Schmatta Asks: What Is Your GOAT Couch?
Best couch picks from very cool design people.
Out of all the pieces of furniture required to outfit a home, the couch is a purchase rife with domestic fraught. It is THE piece to define a space. After all, the sofa is public; it is the framework for your best first impression and a primary spot for socializing. Also, sofas are expensive. When I was in my early twenties and living in a windowless room in Williamsburg, BK, I met a man who told me he had just bought a new couch. From this, I inferred a very important thing: this was a man who lived alone, without roommates, hence: marriage material. (Didn’t last, whatever.)

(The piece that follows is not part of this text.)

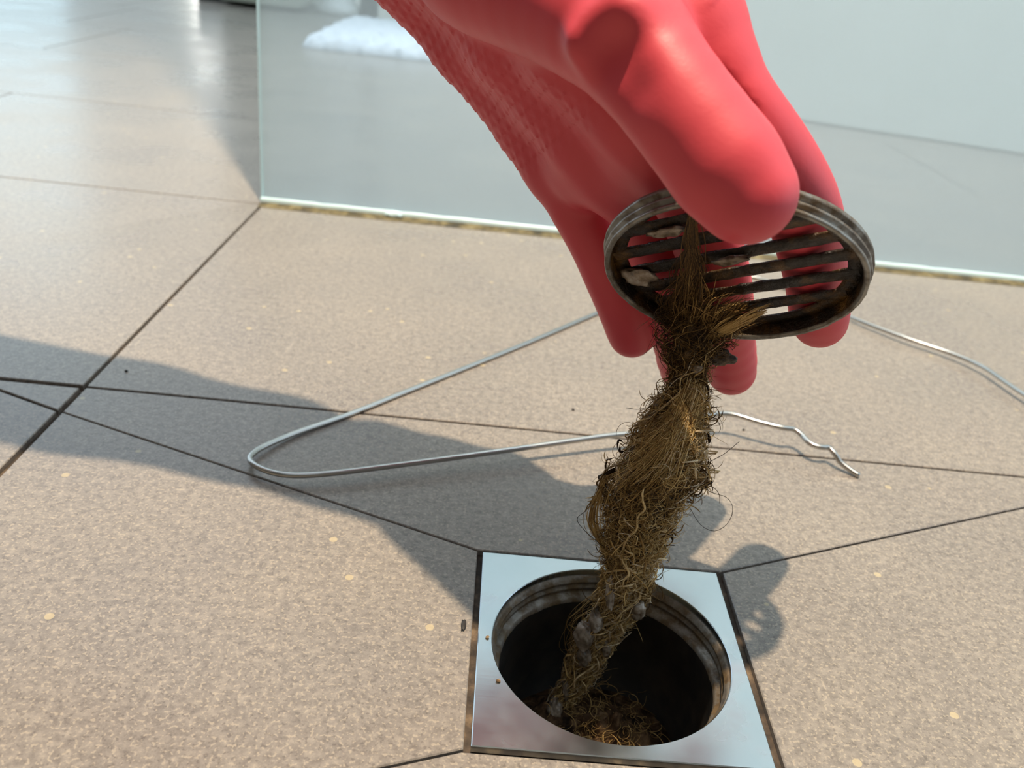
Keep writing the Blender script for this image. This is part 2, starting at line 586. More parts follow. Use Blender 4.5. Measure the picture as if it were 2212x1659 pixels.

A couch, when properly selected, is BUE (Big Upholstered Energy). For many of us, we purchase couches that are…fine. Couches that cost more than a month’s rent or mortgage, but are perfectly….okay. On the other side of the coin is the dream: the couch for when you win the lottery, the divan of one’s dreams.
And so, I’ve asked some “cool design people”: What is your GOAT couch? (GOAT standing for Greatest of All Time, which I didn’t fully understand the meaning of until maybe a year ago. I always though it was like a goat, as in an animal, and goats are cool?)
Jill Singer, co-founder, Sight Unseen
“This is a subject that endlessly delights me, and to be honest, my idea of a perfect sofa tends to change every time I find a new one to love. In the past year alone, I’ve been obsessed with an SCP one with asymmetrical skirting, the super deep Josef Frank–covered one at the Toteme store in Soho, and a Mario Bellini Duc sofa reupholstered in green and white striping by the Chicago vintage dealer Dial M for Modern. I prefer traditionally structured sofas over curved ones, and I’m into visible framing, like on the Kiki sofa for Artek or the Gianfranco Frattini Sesann sofa for Tacchini. But I still want my couch to be super plush and comfortable. One of the only ones to tick all of my boxes is this custom version of the Mooner sofa by David Thulstrup for Common Seating, which Thulstrup designed for his own Copenhagen apartment. To be honest, the commercially available version of this sofa doesn’t even do it for me, but the custom version — with its teddy-bear sheepskin upholstery, tomato-red framing, and juicy thick arm cushions — is unbelievably good.”
Frances Merrill, Reath
“There was a vintage floral Bambole from a few years ago that is ‘the one that got away.’
Or the vintage floral Togo that we did get to buy (photo below). The combo of an old fashioned traditional feeling floral with a classic modern playful shape makes me feel like I don’t have to choose a lane and can have all the things I like in one piece!”